Quelques années plus tard, alors qu'on discutait du style de logo qu'on voulait (beaucoup voulaient un logo commercial, ennuyeux), j'ai décidé d'utiliser un manchot. Certaines personnes en sont encore fâchées, car elles pensent que ce n'est vraiment pas assez commercial, mais c'est plus censé être drôle que sérieux. Je suis bien plus heureux d'être associé à un logo drôle et un peu irrévérencieux qu'à quelque chose de statique et d'ennuyeux.

Linus 007

boot
Que faites-vous dans la société Transmeta ?

Torvalds
Je ne peux vraiment pas vous le dire.

boot
Très bien, alors que fait la société ?

Torvalds
Je ne peux vraiment pas vous le dire.

boot
Est-ce un secret si grand ?

Torvalds
C'est une société nouvelle ; elle n'est pas si grande. Mais on n'a pas encore finalisé le produit. Il existe deux types de sociétés nouvelles : celles qui racontent tout à tout le monde, bien avant qu'elles disposent d'un produit, pour faire beaucoup de bruit, et celles qui prennent tout le monde par surprise. On entend rarement parler de telles sociétés, sauf quand elles font un grand coup. J'espère bien que la société Transmeta fera un très grand coup !

boot
Il est évident que la société Transmeta vous emploie pour vos talents de programmation. Sont-ils associés à Linux ?

Torvalds
Pas vraiment. En réalité, j'ai eu plusieurs propositions quand j'ai obtenu mon diplôme. Et je ne voulais absolument pas que mon travail ait un rapport avec Linux, car je désire avoir la liberté de faire ce que je pense être juste sans dépendre d'un patron qui dit « Hé, il nous faut vraiment cette fonctionnalité pour gagner beaucoup d'argent. » Je ne voulais pas d'une telle situation. Je suis heureux que des programmeurs pour des systèmes Unix se trouvent dans une telle situation ; j'apprécie le fait que des sociétés commerciales fassent cela, mais je ne souhaite pas, personnellement, me trouver sous une épée de Damoclès représentant le succès économique.

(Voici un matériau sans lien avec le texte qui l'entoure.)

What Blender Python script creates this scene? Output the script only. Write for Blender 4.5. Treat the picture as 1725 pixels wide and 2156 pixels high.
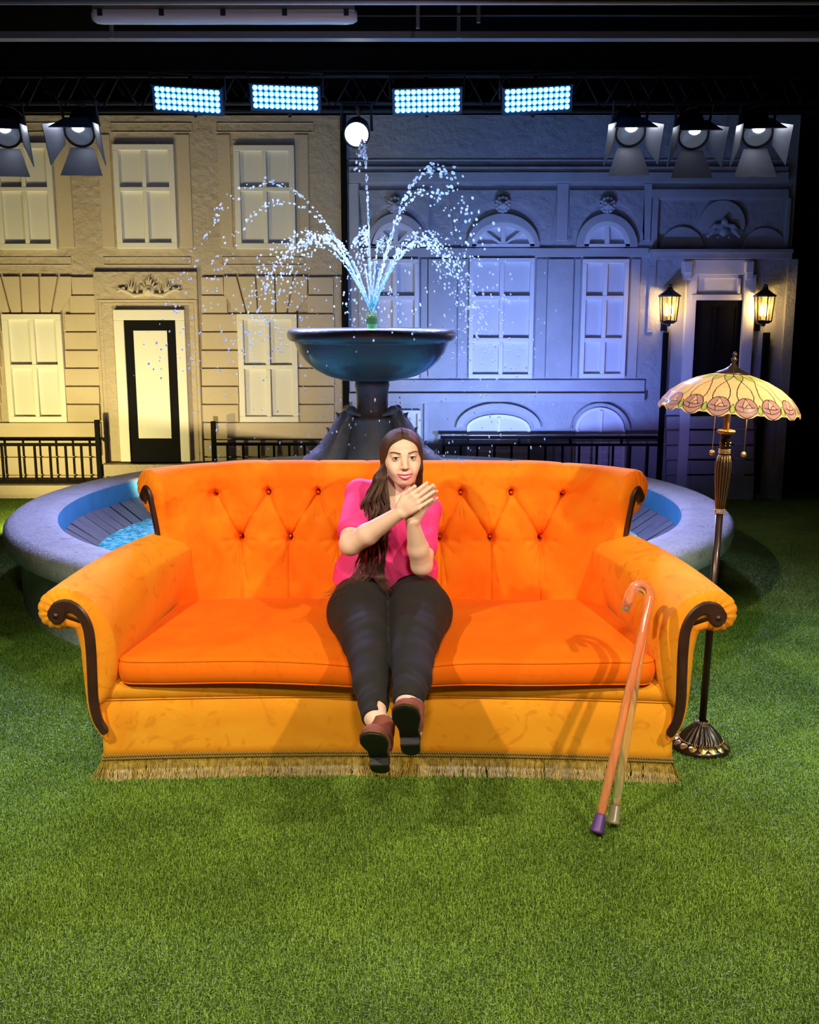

Je me suis assuré que pour toutes les offres que je recevais, même celles qui n'avaient rien à voir avec Unix, la société reconnaissait que je pourrais continuer à travailler sur Linux. Mais la société Transmeta est excellente à ce sujet. Puisqu'ils utilisent énormément Linux, ils m'autorisent aussi à travailler pour Linux pendant les heures de bureau. C'est pour moi l'environnement de travail idéal.

boot
Quand la société Transmeta sera-t-elle prête à annoncer quelque chose au monde ?

Torvalds
Je ne pense pas pouvoir répondre à cela. Mais avec de la chance, ce sera le cas dans un an ou deux.